Słyszę od ludzi na ulicy: Pani prezydent, niech nas pani nie zostawi!

Ryszarda Wojciechowska
- Nie wiem, czy czuję się silna. Ja chyba nie miałam innego wyjścia. Ale jest coś takiego jak powinność - Aleksandra Dulkiewicz m.in. o tym, dlaczego zdecydowała się kandydować w marcowych wyborach na prezydenta Gdańska.

Słysząc, że nie zapłakała pani po śmierci prezydenta, pomyślałam: „Twarda baba”.

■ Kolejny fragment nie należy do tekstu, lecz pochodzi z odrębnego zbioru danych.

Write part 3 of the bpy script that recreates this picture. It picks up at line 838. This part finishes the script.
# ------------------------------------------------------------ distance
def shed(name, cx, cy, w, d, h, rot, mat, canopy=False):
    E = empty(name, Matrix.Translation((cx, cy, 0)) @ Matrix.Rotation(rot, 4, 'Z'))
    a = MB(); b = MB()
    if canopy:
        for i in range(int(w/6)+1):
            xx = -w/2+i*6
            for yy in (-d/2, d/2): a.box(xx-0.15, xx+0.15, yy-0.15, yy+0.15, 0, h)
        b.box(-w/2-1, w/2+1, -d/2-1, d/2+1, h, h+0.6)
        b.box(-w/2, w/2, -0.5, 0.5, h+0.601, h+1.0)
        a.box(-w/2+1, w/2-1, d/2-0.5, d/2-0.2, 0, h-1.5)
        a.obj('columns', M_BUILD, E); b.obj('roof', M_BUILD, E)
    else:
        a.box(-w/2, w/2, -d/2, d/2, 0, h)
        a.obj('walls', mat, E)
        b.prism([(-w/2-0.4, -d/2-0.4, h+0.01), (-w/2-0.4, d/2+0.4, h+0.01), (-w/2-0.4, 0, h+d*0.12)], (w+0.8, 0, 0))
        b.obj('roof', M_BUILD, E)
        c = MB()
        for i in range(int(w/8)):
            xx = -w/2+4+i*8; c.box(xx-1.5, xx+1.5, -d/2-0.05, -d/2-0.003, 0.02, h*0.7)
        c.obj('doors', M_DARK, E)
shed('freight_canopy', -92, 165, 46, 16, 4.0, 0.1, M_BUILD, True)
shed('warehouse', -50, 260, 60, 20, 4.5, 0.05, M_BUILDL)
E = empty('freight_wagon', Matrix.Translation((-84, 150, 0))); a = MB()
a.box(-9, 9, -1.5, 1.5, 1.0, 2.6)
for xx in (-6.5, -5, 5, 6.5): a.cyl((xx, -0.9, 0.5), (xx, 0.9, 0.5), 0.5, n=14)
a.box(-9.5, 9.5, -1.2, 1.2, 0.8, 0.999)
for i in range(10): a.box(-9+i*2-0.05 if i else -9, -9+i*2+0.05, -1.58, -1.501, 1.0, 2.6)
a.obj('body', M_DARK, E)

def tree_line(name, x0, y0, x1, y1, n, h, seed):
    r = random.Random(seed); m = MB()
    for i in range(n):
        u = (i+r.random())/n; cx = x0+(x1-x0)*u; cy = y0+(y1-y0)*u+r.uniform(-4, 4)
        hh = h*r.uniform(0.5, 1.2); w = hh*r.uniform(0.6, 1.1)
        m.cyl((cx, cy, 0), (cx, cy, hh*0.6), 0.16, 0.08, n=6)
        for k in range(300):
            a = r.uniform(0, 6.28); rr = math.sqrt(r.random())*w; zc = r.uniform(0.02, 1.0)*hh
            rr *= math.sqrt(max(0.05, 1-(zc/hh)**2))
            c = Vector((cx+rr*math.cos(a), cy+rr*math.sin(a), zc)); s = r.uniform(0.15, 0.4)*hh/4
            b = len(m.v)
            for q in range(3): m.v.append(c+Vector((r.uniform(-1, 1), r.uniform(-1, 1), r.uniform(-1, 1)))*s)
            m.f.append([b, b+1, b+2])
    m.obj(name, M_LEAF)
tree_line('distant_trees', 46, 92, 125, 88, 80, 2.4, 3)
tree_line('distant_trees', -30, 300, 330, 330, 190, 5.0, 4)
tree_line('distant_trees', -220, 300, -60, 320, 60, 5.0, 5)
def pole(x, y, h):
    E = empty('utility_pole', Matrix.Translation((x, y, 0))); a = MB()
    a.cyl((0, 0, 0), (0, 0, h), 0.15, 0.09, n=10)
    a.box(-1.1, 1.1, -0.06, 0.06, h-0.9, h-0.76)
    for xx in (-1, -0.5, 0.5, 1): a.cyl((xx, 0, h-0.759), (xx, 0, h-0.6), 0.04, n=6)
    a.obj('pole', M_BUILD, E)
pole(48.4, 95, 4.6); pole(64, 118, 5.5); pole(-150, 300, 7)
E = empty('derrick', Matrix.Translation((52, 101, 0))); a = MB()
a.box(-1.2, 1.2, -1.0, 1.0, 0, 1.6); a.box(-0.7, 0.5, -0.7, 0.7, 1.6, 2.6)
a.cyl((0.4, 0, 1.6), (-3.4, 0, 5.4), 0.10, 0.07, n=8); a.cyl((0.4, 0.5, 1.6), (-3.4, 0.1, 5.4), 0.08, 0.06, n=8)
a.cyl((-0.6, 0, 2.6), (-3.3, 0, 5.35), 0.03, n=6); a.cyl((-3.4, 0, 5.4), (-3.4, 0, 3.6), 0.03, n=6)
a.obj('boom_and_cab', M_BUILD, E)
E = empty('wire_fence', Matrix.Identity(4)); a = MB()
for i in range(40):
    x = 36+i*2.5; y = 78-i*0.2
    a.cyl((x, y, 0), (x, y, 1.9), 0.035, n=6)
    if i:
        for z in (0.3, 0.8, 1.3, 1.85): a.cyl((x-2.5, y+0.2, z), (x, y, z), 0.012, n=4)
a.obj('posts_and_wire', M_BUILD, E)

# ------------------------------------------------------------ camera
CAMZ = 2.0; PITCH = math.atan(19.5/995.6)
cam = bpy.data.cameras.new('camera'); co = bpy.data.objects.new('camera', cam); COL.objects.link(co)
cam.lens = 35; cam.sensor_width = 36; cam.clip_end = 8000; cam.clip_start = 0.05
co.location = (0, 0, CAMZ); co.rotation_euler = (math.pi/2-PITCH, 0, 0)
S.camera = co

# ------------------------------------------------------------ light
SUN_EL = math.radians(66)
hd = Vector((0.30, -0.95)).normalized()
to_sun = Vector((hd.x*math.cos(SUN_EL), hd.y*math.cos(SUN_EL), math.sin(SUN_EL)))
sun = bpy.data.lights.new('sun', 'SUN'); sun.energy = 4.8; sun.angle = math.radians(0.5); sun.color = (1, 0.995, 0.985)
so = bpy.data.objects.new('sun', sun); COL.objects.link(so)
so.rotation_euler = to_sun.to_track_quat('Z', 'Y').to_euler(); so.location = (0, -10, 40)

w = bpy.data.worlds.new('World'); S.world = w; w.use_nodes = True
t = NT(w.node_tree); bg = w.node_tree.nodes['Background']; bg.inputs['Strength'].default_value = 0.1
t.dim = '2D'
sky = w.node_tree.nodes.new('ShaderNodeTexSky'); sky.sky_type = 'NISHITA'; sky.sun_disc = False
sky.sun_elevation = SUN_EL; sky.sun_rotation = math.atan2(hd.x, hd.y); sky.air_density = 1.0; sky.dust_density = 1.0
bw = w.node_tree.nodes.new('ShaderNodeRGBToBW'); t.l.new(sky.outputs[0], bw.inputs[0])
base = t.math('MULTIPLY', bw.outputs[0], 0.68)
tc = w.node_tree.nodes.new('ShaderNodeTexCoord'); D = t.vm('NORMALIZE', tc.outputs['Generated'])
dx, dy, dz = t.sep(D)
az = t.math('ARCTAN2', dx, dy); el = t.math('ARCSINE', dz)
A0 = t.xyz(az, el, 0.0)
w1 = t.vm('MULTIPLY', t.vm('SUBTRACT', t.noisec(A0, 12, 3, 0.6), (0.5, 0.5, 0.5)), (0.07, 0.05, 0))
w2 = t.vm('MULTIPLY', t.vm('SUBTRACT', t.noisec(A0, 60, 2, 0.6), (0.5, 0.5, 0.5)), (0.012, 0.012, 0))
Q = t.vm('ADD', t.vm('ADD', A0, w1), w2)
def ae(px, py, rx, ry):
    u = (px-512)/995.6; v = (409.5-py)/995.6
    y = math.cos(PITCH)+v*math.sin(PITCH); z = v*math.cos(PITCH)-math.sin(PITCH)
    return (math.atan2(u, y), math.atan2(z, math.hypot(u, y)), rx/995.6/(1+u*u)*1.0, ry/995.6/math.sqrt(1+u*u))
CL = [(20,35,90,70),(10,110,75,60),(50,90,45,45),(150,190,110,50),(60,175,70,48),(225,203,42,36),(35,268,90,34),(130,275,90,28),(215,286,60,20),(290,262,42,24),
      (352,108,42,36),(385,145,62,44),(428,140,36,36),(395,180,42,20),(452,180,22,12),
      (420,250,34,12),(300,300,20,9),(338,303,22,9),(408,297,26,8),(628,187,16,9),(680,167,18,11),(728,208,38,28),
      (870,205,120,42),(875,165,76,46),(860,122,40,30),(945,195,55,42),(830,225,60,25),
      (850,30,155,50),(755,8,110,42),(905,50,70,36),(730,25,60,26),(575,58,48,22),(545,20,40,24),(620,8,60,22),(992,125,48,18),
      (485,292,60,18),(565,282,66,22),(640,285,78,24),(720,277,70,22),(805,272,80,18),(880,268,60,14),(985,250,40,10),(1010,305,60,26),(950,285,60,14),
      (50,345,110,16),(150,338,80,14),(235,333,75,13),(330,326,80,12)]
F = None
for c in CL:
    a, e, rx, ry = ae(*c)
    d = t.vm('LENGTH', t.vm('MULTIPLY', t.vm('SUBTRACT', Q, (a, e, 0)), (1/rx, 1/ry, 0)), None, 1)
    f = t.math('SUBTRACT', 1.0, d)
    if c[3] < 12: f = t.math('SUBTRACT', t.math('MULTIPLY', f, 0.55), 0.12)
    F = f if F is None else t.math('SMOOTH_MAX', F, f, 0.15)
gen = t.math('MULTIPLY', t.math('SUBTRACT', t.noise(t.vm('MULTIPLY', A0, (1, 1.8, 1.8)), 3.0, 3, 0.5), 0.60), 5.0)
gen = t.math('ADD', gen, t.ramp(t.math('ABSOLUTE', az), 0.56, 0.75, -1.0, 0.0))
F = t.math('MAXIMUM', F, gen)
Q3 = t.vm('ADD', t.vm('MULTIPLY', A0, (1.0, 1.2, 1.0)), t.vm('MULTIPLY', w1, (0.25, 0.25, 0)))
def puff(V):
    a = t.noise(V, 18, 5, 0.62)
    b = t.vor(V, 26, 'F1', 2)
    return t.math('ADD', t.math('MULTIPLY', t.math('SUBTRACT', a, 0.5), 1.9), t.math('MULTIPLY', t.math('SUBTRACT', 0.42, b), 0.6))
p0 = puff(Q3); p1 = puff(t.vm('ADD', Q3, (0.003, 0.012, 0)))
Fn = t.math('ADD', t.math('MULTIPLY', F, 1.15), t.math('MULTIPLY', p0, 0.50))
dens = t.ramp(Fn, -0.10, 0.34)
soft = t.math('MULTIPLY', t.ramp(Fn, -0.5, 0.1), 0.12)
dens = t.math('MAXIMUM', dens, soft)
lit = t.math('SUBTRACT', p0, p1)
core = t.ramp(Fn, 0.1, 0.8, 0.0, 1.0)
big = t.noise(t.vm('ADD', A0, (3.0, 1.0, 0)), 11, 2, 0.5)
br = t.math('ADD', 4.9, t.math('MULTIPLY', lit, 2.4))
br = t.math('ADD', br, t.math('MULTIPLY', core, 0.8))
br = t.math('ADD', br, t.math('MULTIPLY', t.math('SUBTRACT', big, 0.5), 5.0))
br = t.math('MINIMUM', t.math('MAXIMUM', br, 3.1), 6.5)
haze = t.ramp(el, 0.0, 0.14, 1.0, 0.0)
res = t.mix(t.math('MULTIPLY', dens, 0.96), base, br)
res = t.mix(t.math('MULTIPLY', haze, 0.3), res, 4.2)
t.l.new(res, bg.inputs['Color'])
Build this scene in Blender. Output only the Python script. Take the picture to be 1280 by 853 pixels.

Nie mogłam. Za to reagowałam inaczej. Pamiętam, że tuż po ataku na pana prezydenta wpadłam do domu po kluczyki do auta. Chciałam jechać do szpitala. I w emocjach wykrzyczałam jedenastoletniej córce, że wujka Pawła zaatakowali nożem i walczy o życie. Ona natychmiast się rozpłakała.

Potem rozmawiałam z psychologami o tym zachowaniu. I usłyszałam, że to nie była zła reakcja. Swoje emocje, po prostu, wykrzyczałam.

Decyzja o kandydowaniu na prezydenta Gdańska nie była dla pani łatwa.

Przed jej podjęciem rozmawiałam najpierw z rodziną, a potem z córką. Zapytałam, co ona o tym sądzi. I Zosia odpowiedziała, że wujek by sobie tego życzył. - Musisz, mamo - usłyszałam. Dla niej to nie będzie łatwe. Ale to rozumie. Przez ostatni tydzień nie byłyśmy razem. Zosia mieszkała z moimi bliskimi, ponieważ ja zajmowałam się od rana do nocy organizacją pożegnania pana prezydenta. Pewnego dnia, kiedy przyszła do domu po ubrania, zostawiła mi liścik: :Jesteś silna, wszyscy są z ciebie dumni, a ja najbardziej”.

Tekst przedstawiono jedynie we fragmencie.